In our environments that have not yet been transitioned to better centralised batch control tools (we're working towards eventually eliminating cron entirely), we have 'generic' user accounts that are accessible only via sudo that contain cron jobs for specific application areas. This gives us user-level security (users can't run jobs as root or any other user) and accountability (sudo logs tell us who's messing with the generic accounts) while still being able to delegate responsibility to application teams. It does mean that applications support people can (and occasionally do) mess up a crontab, but it doesn't happen often because they're generally careful - and know that we have the logs. :-)

Individual users can create crontabs of their own on many of the shared-resource machines in the Engineering environment, but not on most of the Corporate servers. They can also create them on their desktops or laptops. These policies are getting tighter over time.

'System' crons still run either from root's crontab or the /etc/cron* directories, depending on the OS.

It's a compromise that generally works for the thousands of servers and tens of thousands of desktops/laptops that run Unix/Linux in our environment. Eventually eliminating cron on all of the servers in the data centres is our goal to provide better reliability, control, monitoring, and accountability.
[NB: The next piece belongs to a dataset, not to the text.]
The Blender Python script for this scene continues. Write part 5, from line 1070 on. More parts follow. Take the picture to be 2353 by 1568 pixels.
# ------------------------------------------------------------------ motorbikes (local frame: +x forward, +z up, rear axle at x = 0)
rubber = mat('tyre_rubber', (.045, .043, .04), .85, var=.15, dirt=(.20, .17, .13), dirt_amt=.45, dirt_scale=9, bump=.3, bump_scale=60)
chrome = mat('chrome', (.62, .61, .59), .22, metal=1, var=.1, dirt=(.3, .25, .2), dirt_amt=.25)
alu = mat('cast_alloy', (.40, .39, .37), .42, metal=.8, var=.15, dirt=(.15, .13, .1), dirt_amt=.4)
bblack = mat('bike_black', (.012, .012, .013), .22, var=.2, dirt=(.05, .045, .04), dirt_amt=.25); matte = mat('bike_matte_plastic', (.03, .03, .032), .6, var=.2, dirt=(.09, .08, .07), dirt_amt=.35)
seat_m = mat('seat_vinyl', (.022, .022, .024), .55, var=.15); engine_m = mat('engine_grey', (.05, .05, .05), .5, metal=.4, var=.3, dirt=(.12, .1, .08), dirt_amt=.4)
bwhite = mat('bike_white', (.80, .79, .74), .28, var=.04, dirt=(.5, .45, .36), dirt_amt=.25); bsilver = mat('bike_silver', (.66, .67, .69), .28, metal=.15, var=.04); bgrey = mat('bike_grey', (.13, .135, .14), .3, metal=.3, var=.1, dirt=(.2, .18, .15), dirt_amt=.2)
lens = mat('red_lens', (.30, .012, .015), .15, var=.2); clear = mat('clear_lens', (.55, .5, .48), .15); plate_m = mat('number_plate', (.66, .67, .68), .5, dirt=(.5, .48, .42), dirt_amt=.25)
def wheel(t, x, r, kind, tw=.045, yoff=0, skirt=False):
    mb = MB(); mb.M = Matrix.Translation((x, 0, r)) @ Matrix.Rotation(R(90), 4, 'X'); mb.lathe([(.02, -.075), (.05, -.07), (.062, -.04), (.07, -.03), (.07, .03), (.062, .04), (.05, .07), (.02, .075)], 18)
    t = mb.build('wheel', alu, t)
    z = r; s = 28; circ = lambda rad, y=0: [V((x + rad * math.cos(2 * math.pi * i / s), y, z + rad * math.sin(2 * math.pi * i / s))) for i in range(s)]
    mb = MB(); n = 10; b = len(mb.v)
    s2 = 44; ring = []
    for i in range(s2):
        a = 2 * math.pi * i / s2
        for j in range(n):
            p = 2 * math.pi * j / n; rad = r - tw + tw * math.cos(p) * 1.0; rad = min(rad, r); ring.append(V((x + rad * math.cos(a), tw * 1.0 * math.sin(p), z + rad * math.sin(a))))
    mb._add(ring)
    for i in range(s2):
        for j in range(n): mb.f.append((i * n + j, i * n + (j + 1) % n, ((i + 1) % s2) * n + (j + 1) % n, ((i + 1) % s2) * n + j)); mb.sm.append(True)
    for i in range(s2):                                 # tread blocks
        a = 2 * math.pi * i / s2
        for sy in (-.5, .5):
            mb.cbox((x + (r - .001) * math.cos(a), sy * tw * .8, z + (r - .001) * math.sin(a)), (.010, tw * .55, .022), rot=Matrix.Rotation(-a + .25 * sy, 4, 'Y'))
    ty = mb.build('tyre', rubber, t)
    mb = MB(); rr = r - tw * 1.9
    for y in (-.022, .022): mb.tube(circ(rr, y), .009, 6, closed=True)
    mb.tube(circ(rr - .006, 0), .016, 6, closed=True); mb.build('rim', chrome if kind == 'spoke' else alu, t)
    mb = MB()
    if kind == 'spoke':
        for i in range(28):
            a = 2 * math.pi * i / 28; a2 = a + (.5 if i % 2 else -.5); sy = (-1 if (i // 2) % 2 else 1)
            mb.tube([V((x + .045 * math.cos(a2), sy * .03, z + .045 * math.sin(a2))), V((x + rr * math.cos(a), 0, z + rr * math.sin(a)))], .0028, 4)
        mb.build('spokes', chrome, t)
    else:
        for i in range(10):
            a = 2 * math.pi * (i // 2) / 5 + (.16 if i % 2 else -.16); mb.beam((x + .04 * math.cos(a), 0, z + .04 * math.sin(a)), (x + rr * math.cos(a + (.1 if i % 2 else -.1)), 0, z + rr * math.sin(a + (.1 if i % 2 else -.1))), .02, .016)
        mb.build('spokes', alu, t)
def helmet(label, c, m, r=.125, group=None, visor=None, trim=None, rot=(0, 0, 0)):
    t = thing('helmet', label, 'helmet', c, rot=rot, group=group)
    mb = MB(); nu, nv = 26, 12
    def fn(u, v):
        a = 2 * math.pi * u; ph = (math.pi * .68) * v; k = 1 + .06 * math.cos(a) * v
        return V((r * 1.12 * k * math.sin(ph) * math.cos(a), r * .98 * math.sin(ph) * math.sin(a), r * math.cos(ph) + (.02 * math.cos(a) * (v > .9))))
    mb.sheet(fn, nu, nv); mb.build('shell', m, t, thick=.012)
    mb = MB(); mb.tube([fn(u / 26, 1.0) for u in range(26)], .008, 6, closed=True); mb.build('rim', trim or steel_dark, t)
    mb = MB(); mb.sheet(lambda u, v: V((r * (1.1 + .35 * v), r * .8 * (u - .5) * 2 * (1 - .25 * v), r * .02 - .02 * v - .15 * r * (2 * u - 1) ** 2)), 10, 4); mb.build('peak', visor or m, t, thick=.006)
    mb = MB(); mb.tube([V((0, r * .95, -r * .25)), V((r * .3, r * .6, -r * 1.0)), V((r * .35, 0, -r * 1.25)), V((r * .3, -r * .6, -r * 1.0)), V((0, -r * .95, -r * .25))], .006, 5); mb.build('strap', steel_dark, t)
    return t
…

Desktops aren't such an issue for us and may stay with cron, but that will be an issue for our desktop services and OS support people to decide.

- Richard


Adam Moskowitz wrote:
"Gary Richardson" <gary.richardson@xxxxxxxxx> wrote:
I think the per user crontabs should be avoided. . . . I'm sure we've all
had instances where critical crontabs stop running after an account is
disabled when an employee leaves.

While I tend to agree that, for "operational" processes, user crontabs
should be avoided, I do not agree with Gary's reasoning. Having a critical
process run out of an individual user's crontab is bad, this is not a
technical problem and does not require a technical solution. In other
words, even if user crontabs are available, don't use them for
operational processes, document that such use is prohibited, and enforce
this via managerial means.

In situations where even sysadmins shouldn't be running cron jobs on
production systems then there's probably no good reason for even
providing user crontabs. However, in lots of other situations, giving
users (sysadmins and others) access to cron for their personal use is
often a valuable thing. I don't think this should be prohibited simply
because some people abuse the mechanism.

In other words, abuse should not dictate (or deny) use.